Neto refused to say whether he has met here with Zairian President Mobutu Sese Seko but reliable sources said the two had held a meeting and discussed the recent agreement to take steps to improve their relations.

These include the opening of the Benguela Railroad that Zaire used to depend on to export half or more of its copper ore. It has been closed since late 1975, first because of the civil war in Angola and then because of the Zairian-Angolan feud and UNITA guerrilla attacks on it.

The two countries have also agreed to exchange refugees and set up a four-nation commission under the African organization's auspices to implement the accord and check on military activities along their long common border.

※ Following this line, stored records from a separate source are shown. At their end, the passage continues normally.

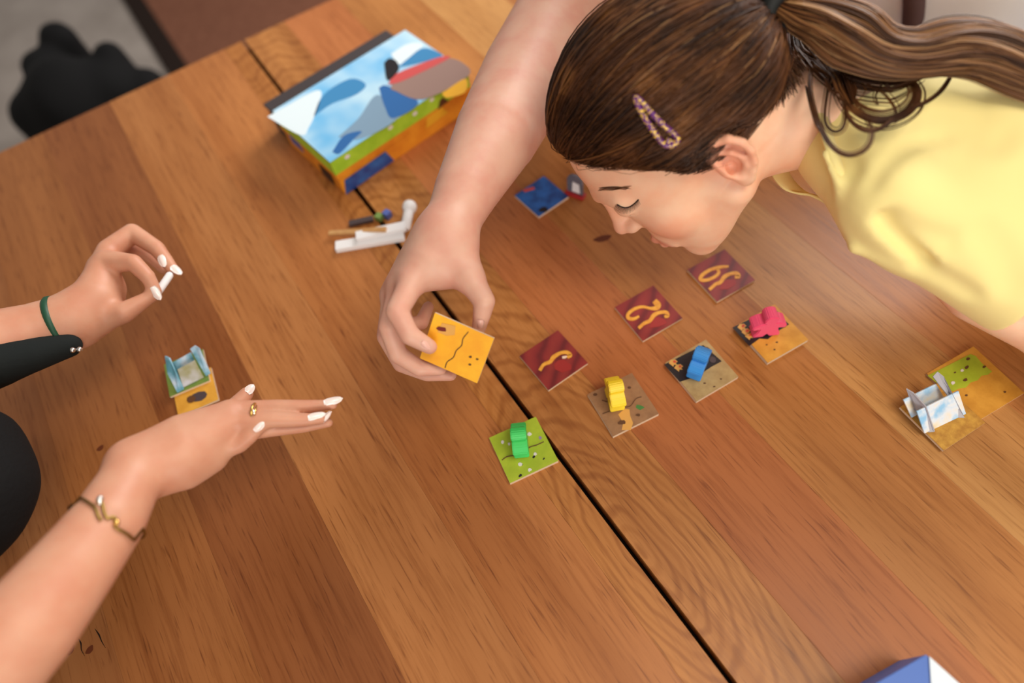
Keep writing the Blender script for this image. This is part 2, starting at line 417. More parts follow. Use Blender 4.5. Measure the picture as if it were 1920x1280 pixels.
def stroke(name, px, wpx, h, matl, parent, m=40, th=.0004):
    q = spline(px, m); tg = np.gradient(q, axis=0); tg /= np.linalg.norm(tg, axis=1)[:, None]; nn = np.stack([-tg[:, 1], tg[:, 0]], 1)
    wv = np.interp(np.linspace(0, 1, m), np.linspace(0, 1, len(wpx)), wpx)[:, None] / 2
    out = [P(u, v, h + th) for u, v in q + nn * wv] + [P(u, v, h + th) for u, v in q - nn * wv]
    k = m; V = out + [p - np.array([0, 0, th * .98]) for p in out]; F = []
    for i in range(k - 1):
        F += [(i, i + 1, k + i + 1, k + i), (2 * k + i, 3 * k + i, 3 * k + i + 1, 2 * k + i + 1), (i, 2 * k + i, 2 * k + i + 1, i + 1), (k + i, k + i + 1, 3 * k + i + 1, 3 * k + i)]
    F += [(0, k, 3 * k, 2 * k), (k - 1, 3 * k - 1, 4 * k - 1, 2 * k - 1)]
    me = mesh(name, V, F); bm = bmesh.new(); bm.from_mesh(me); bmesh.ops.recalc_face_normals(bm, faces=bm.faces); bm.to_mesh(me); bm.free()
    return link(name, me, matl, parent)
def tilemat(name, a, b, scale=60, det=4, bump=None):
    m = mat(name, a, .45); N = nodes(m); N.base(N.ramp(N.noise(scale, det, .6), [(.35, a), (.65, b)])); return m
# maroon number tiles: painted boards with wavy tone bands
m = mat('maroon_boards', srgb(110, 26, 26), .42); N = nodes(m)
wv = N.new('ShaderNodeTexWave', bands_direction='X'); wv.inputs['Scale'].default_value = 17; wv.inputs['Distortion'].default_value = 5; wv.inputs['Detail'].default_value = 2
N.ln(N.coord((1, 1, 1), (0, 0, .95)), wv.inputs['Vector'])
N.base(N.mix(.8, N.ramp(wv.outputs['Fac'], [(0, srgb(112, 30, 32)), (.3, srgb(136, 38, 38)), (1, srgb(150, 48, 42))]), N.ramp(N.noise(50), [(.3, (.75, .75, .8)), (.7, (1, 1, 1))]), 'MULTIPLY')); M['maroon'] = m
M['numeral'] = tilemat('numeral_gold', srgb(238, 176, 62), srgb(224, 150, 48), 200)
M['numeral_tip'] = mat('numeral_pale_dot', srgb(240, 214, 190), .45)  # paler dot in the numeral's print
M['hand_red'] = mat('red_print', srgb(158, 40, 36), .45)
z6 = lambda L: [(900 + a * .2657, 580 + b * .2657) for a, b in L]
z7 = lambda L: [(1120 + a * .2578, 450 + b * .2578) for a, b in L]
shr = lambda cu, cv, L, k: [(cu + (a - cu) * k, cv + (b - cv) * k) for a, b in L]
wB = [5, 8, 7, 6, 8, 7, 6, 6]
t3, *_ , h3 = tile('number_tile', [(1039.5, 629.2), (1108.6, 687.6), (1034.2, 727), (970.4, 664)], M['maroon'], 'maroon number tile showing a single wavy gold numeral', 'maroon number tiles')
decal('print', shr(970 + 70, 680, z6([(520, 390), (560, 350), (620, 345), (690, 400), (690, 440), (600, 470), (530, 440)]), .72), h3, M['hand_red'], t3)
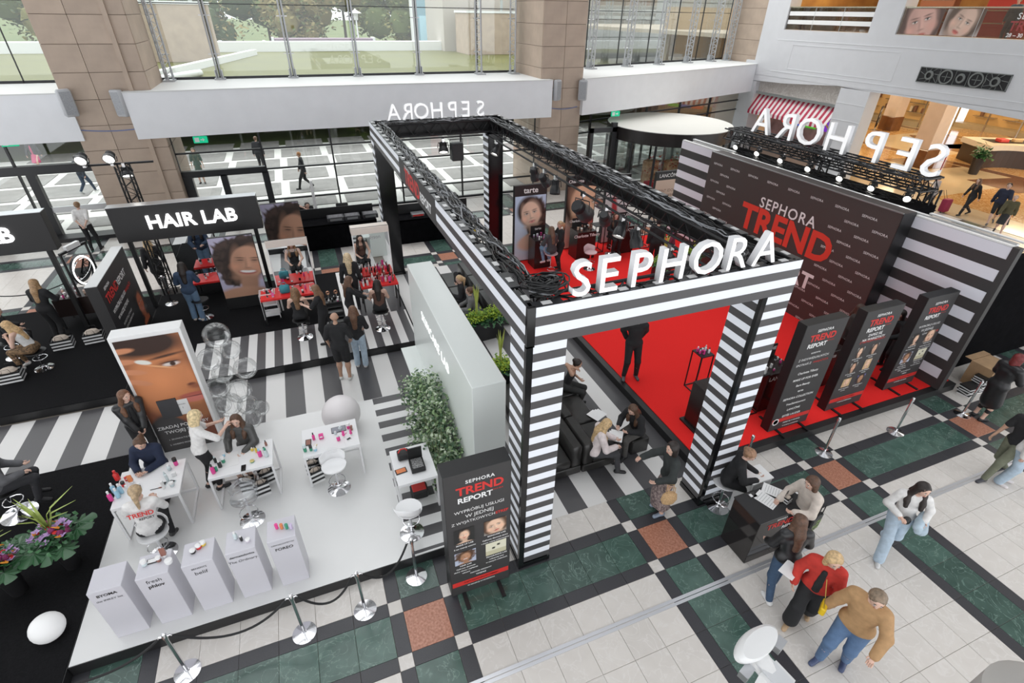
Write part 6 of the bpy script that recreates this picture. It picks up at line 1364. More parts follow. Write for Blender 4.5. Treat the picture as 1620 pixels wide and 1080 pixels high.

Despite his opening to the West and Zaire, Neto has made it quite clear here that his government has opted for Marxism and is committed to "scientific socialism."

He also indicated at his press conference that a reconciliation with UNITA or the National Front was out of the questions and that their continued existence was an "external problem."

In his summit speech Thursday, he also took a hard line against any attempt by the United States or South Africa to destabilize his government by creating another "Vietnam" for more than 20,000 Cuban troops now stationed in Angola.

He said the number of Cuban troops would even be increased if necessary "so that in a while we will be in a position to answer any aggression against our country, from heaven or hell."

Spelling out the implications of an escalation in the warfare against his government, Neto said Angola would probably become "one of the most militarily strong countries" in southern Africa and make itself more capable of giving "internationalist help" to the nationalists in Nambibia, Rhodesia and South Africa.

In effect, he seemed to be telling the United States in particular that its countinuing hostile attitude toward his government would only make him more determined to build up Angola's military forces and use them elsewhere in southern Africa.